EXERCISE DIRECTIONS: Everything from the first line down to the line containing "rng = np.random.default_rng(11)" is to be retyped exactly, both ends included, with pictures left out.

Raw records

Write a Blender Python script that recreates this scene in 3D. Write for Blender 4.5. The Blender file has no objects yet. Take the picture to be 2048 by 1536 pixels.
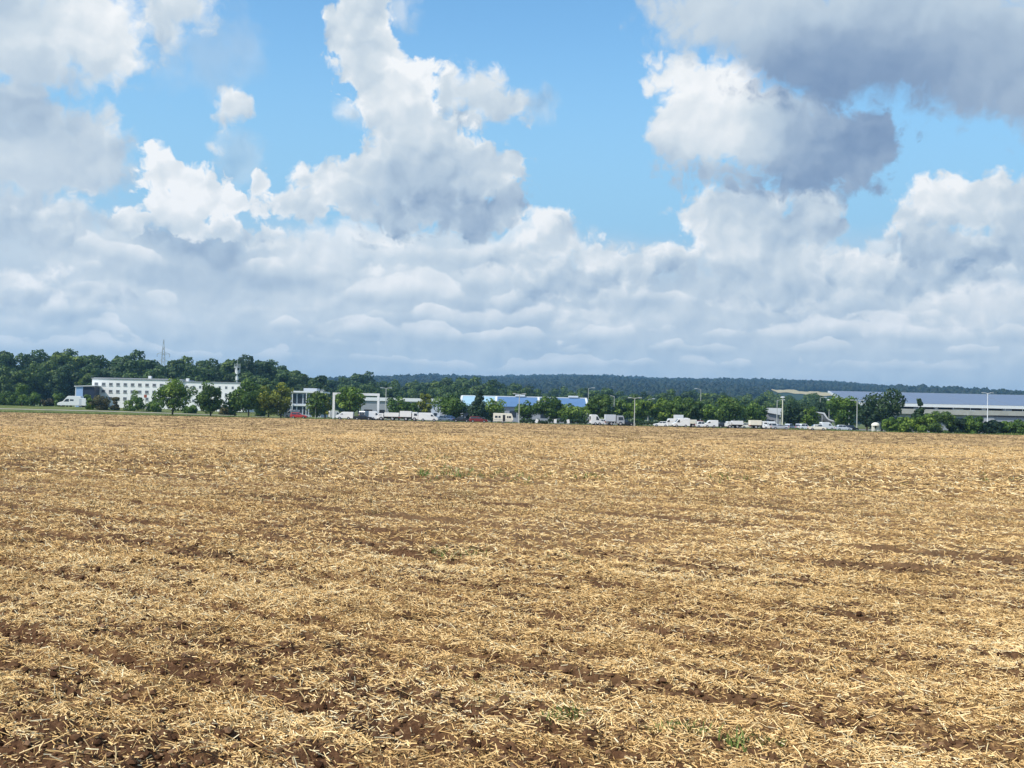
import bpy, math, random
import numpy as np
from mathutils import Vector, Matrix
R = math.radians
SC = bpy.context.scene
COL = SC.collection
rnd = random.Random(7)
rng = np.random.default_rng(11)

# ------------------------------------------------------------------ camera
FPX = 2200.0                       # focal length in photograph pixels (2048 wide)
EYE = 1.65
PITCH, ROLL = math.atan(65 / FPX), math.atan(0.0215)
_f = Vector((0, math.cos(PITCH), math.sin(PITCH)))
_u0 = Vector((0, -math.sin(PITCH), math.cos(PITCH)))
_r0 = Vector((1, 0, 0))
CUP = _u0 * math.cos(ROLL) - _r0 * math.sin(ROLL)
CRT = _r0 * math.cos(ROLL) + _u0 * math.sin(ROLL)
cam_d = bpy.data.cameras.new('camera')
cam = bpy.data.objects.new('camera', cam_d)
COL.objects.link(cam)
cam.matrix_world = Matrix(((CRT.x, CUP.x, -_f.x, 0), (CRT.y, CUP.y, -_f.y, 0), (CRT.z, CUP.z, -_f.z, EYE), (0, 0, 0, 1)))
cam_d.sensor_width = 36
cam_d.lens = 36 * FPX / 2048
cam_d.clip_start, cam_d.clip_end = 0.1, 60000
SC.camera = cam
SC.view_settings.view_transform = 'Standard'
SC.view_settings.look = 'None'
SC.view_settings.exposure = 0
SC.view_settings.gamma = 1

def ray(px, py):
    return _f + CRT * ((px - 1024) / FPX) - CUP * ((py - 768) / FPX)
def at(px, py, Y):
    d = ray(px, py)
    return Vector((d.x / d.y * Y, Y, EYE + d.z / d.y * Y))
def xat(px, Y, py=830):
    return at(px, py, Y).x
def zat(px, py, Y):
    return at(px, py, Y).z
def azel(px, py):
    d = ray(px, py).normalized()
    return math.degrees(math.atan2(d.x, d.y)), math.degrees(math.asin(d.z))

# ------------------------------------------------------------------ node helper
NT = None
class E:
    def __init__(s, sock): s.s = sock
    def __add__(a, b): return M('ADD', a, b)
    __radd__ = __add__
    def __sub__(a, b): return M('SUBTRACT', a, b)
    def __rsub__(a, b): return M('SUBTRACT', b, a)
    def __mul__(a, b): return M('MULTIPLY', a, b)
    __rmul__ = __mul__
    def __truediv__(a, b): return M('DIVIDE', a, b)
    def __rtruediv__(a, b): return M('DIVIDE', b, a)
def put(sock, v):
    if isinstance(v, E): NT.links.new(v.s, sock)
    elif hasattr(sock, 'default_value'):
        if sock.type == 'RGBA' and len(v) == 3: v = (*v, 1)
        sock.default_value = v
def N(kind, **kw):
    n = NT.nodes.new(kind)
    for k, v in kw.items(): setattr(n, k, v)
    return n
def M(op, *a, clamp=False):
    n = N('ShaderNodeMath', operation=op, use_clamp=clamp)
    for i, v in enumerate(a): put(n.inputs[i], v)
    return E(n.outputs[0])
def VM(op, *a, out=0):
    n = N('ShaderNodeVectorMath', operation=op)
    for i, v in enumerate(a): put(n.inputs[i], v)
    return E(n.outputs[out])
def COMB(x, y, z=0.0):
    n = N('ShaderNodeCombineXYZ')
    for i, v in enumerate((x, y, z)): put(n.inputs[i], v)
    return E(n.outputs[0])
def SEP(v):
    n = N('ShaderNodeSeparateXYZ'); put(n.inputs[0], v)
    return [E(o) for o in n.outputs]
def SS(v, a, b, to0=0.0, to1=1.0):
    n = N('ShaderNodeMapRange', interpolation_type='SMOOTHSTEP')
    for i, w in enumerate((v, a, b, to0, to1)): put(n.inputs[i], w)
    return E(n.outputs[0])
def LIN(v, a, b, to0=0.0, to1=1.0):
    n = N('ShaderNodeMapRange', clamp=True)
    for i, w in enumerate((v, a, b, to0, to1)): put(n.inputs[i], w)
    return E(n.outputs[0])
def MIX(f, a, b, mode='MIX'):
    n = N('ShaderNodeMix', data_type='RGBA', blend_type=mode)
    put(n.inputs[0], f); put(n.inputs[6], a); put(n.inputs[7], b)
    return E(n.outputs[2])
def NOISE(vec, scale, detail=4, rough=0.5, lac=2.0, dist=0.0, dim='3D', color=False, typ='FBM'):
    n = N('ShaderNodeTexNoise', noise_dimensions=dim, noise_type=typ)
    put(n.inputs['Vector'], vec)
    n.inputs['Scale'].default_value = scale; n.inputs['Detail'].default_value = detail
    n.inputs['Roughness'].default_value = rough; n.inputs['Lacunarity'].default_value = lac
    n.inputs['Distortion'].default_value = dist
    return E(n.outputs[1 if color else 0])
def VOR(vec, scale, detail=0, rough=0.5, feature='F1', dim='3D', smooth=0.3, out=0):
    n = N('ShaderNodeTexVoronoi', voronoi_dimensions=dim, feature=feature)
    put(n.inputs['Vector'], vec)
    n.inputs['Scale'].default_value = scale
    if 'Detail' in n.inputs: n.inputs['Detail'].default_value = detail; n.inputs['Roughness'].default_value = rough
    if feature == 'SMOOTH_F1': n.inputs['Smoothness'].default_value = smooth
    return E(n.outputs[out])
def RAMP(f, stops, interp='LINEAR'):
    n = N('ShaderNodeValToRGB'); cr = n.color_ramp; cr.interpolation = interp
    while len(cr.elements) < len(stops): cr.elements.new(0.5)
    for e, (p, c) in zip(cr.elements, stops): e.position = p; e.color = (*c, 1)
    put(n.inputs[0], f)
    return E(n.outputs[0])
def lin(r, g, b):
    return tuple(((c / 255 + 0.055) / 1.055) ** 2.4 if c > 10 else c / 255 / 12.92 for c in (r, g, b))
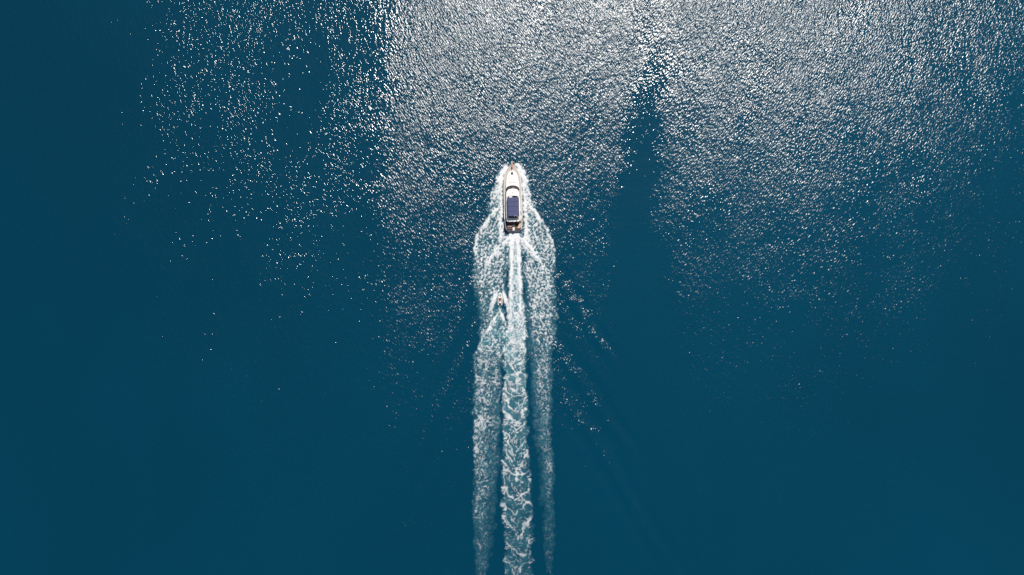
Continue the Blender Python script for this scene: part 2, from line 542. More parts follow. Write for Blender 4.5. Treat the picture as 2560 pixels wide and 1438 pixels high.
# --- propeller wash in the middle
C_xl = [(575, 1274), (600, 1272), (700, 1271), (760, 1270), (820, 1266), (880, 1259), (960, 1258), (1040, 1257), (1100, 1259), (1200, 1254), (1290, 1254), (1340, 1262), (1438, 1262), (1700, 1266)]
C_xr = [(575, 1300), (600, 1301), (700, 1306), (760, 1311), (820, 1316), (880, 1315), (960, 1317), (1040, 1321), (1100, 1320), (1200, 1327), (1290, 1331), (1340, 1330), (1438, 1330), (1700, 1334)]
JC = PX + 6.0 * fbm(WX / 2.4, WY / 2.8, 3, 205) * sstep(700, 1000, PY) + 2.5 * j1
mC, sC = band(C_xl, C_xr, tab(PY, [(600, 4), (900, 7), (1700, 12)]), tab(PY, [(600, 4), (900, 9), (1700, 16)]), JC)
mC = mC * sstep(576, 586, PY)
dC = tab(PY, [(580, 1.15), (640, 1.02), (690, .90), (740, .78), (790, .66), (880, .60), (960, .56), (1040, .47), (1100, .40), (1200, .34), (1300, .26), (1438, .20), (1550, .10), (1680, 0)])
xc = (tab(PY, C_xl) + tab(PY, C_xr)) / 2
hwc = (tab(PY, C_xr) - tab(PY, C_xl)) / 2
# twin streaks under the transom
tw = np.exp(-((PX + 2 * j1 - tab(PY, [(580, 1278), (800, 1276)])) / 6) ** 2) + np.exp(-((PX + 2 * j1 - tab(PY, [(580, 1295), (800, 1303)])) / 7) ** 2)
twf = sstep(585, 620, PY) * (1 - sstep(730, 830, PY))
dC = dC * (1 - twf) + dC * twf * (0.48 + 0.66 * np.clip(tw, 0, 1))
dC = dC * (1 + 0.22 * fbm((WX + 0.2 * j2) / 0.45, WY / 3.5, 2, 325) * (1 - sstep(780, 860, PY)))
# chevrons pointing astern, and thicker borders
wob = 13 * fbm(WX / 2.4, WY / 2.4, 2, 206, 0.4) + 20 * fbm(WX / 5.5, WY / 5.5, 2, 207)
def phase(q, t0, k):                        # running phase of waves that lengthen astern
    return np.log(np.maximum(t0 + k * (q - 800), 4) / t0) / k
ph = phase(PY + 1.15 * np.abs(PX - xc + 7 * j2) + 0.9 * wob, 17, 0.058)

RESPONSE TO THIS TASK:
Write a Blender Python script that recreates this scene in 3D. Write for Blender 4.5. The Blender file has no objects yet. Take the picture to be 2048 by 1536 pixels.
import bpy, math, random
import numpy as np
from mathutils import Vector, Matrix
R = math.radians
SC = bpy.context.scene
COL = SC.collection
rnd = random.Random(7)
rng = np.random.default_rng(11)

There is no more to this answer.